Fred Thompson officially dropped out of the presidential race this afternoon, immediately raising the question: How do you quit something you never really threw yourself into?
Thompson’s campaign obituary will make note of the extraordinary opportunity that brought him into the race–the G.O.P. establishment and base were united in their apathy toward all of the announced candidates and yearning for a white knight to ride to rescue– and his baffling lack of enthusiasm for seizing it.

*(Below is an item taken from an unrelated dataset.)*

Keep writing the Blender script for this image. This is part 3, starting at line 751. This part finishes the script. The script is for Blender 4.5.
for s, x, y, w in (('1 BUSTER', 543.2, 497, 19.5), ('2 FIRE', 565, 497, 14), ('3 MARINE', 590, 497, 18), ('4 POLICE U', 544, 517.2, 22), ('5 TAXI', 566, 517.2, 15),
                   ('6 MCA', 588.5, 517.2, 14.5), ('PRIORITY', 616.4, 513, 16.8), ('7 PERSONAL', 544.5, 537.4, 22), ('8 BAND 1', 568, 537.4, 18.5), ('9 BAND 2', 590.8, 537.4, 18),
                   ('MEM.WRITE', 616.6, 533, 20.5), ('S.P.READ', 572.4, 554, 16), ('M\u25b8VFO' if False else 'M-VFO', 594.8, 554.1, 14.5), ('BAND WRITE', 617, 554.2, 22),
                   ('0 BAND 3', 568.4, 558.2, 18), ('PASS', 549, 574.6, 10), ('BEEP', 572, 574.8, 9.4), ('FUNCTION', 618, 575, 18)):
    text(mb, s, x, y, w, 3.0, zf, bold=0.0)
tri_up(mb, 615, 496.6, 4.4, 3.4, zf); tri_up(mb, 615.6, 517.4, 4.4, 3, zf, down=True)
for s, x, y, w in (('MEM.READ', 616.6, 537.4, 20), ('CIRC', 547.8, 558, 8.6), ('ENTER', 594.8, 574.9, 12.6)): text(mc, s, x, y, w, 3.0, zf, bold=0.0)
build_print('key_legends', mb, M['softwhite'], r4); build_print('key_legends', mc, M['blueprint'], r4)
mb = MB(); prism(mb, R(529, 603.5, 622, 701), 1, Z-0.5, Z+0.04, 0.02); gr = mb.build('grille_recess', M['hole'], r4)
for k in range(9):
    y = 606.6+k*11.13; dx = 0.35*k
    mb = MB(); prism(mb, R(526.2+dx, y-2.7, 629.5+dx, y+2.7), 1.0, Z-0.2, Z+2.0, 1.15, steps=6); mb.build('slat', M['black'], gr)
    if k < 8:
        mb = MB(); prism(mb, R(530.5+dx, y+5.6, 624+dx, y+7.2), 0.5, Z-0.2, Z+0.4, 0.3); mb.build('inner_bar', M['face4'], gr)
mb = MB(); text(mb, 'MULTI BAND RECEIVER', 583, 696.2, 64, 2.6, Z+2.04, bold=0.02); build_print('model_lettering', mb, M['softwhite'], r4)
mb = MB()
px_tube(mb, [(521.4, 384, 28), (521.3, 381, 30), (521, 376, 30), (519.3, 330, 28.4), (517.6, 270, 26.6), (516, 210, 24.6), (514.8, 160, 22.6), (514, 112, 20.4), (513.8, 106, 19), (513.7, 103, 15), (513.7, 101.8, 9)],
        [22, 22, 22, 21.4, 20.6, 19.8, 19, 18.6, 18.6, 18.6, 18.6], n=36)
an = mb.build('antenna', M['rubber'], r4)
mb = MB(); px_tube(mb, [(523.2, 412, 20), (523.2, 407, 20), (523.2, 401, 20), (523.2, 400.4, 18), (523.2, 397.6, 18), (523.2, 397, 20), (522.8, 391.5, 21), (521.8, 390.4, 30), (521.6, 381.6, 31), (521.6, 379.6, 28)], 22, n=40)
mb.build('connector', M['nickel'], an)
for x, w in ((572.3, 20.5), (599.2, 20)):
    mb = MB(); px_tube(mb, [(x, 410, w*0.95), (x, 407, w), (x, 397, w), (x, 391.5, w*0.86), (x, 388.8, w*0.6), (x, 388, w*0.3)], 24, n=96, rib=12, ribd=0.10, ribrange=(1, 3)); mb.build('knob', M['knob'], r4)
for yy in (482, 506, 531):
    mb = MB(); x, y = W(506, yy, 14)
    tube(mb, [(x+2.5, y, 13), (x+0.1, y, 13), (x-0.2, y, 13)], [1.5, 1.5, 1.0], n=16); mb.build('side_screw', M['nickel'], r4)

The actor and former Senator plunged in months too late (with a sleepy appearance on Jay Leno’s couch), was frequently absent from the campaign trail, failed to develop a compelling campaign theme, and even found himself–despite his thespian credentials–upstaged by Duncan Hunter in several debates.
Why he bothered to run in the first place remains a mystery. A broad-based draft movement, born of the above-mentioned apathy, made him a G.O.P. front-runner before he’d ever said a word as a candidate: Maybe he genuinely believed winning the nomination would be a similarly light lift?
In the end, his only lasting contribution to the race may have been the assist he gave John McCain, his old Senate buddy. Thompson entered the race when McCain appeared to be on the verge of exiting, but by December they’d reversed roles.
It was then that Thompson suddenly began showing some life as a candidate, and he directed much of it at two of McCain’s chief rivals: on the Saturday before the New Hampshire primary, Thompson mercilessly ridiculed Mitt Romney in a nationally-televised debate, and in South Carolina he spent two weeks firing away at Mike Huckabee.
McCain beat Romney by five points in New Hampshire and Huckabee by three in South Carolina, enough to make him the G.O.P. front-runner. That’s probably enough for McCain to forgive Thompson for once pledging not to run in ’08.
At 65, Thompson is probably through running for office. He could return to acting. Or he’d be a logical candidate for a cabinet post in a McCain administration. And maybe he’d be interested in that, since winning a Senate conformation doesn’t require working any rope lines.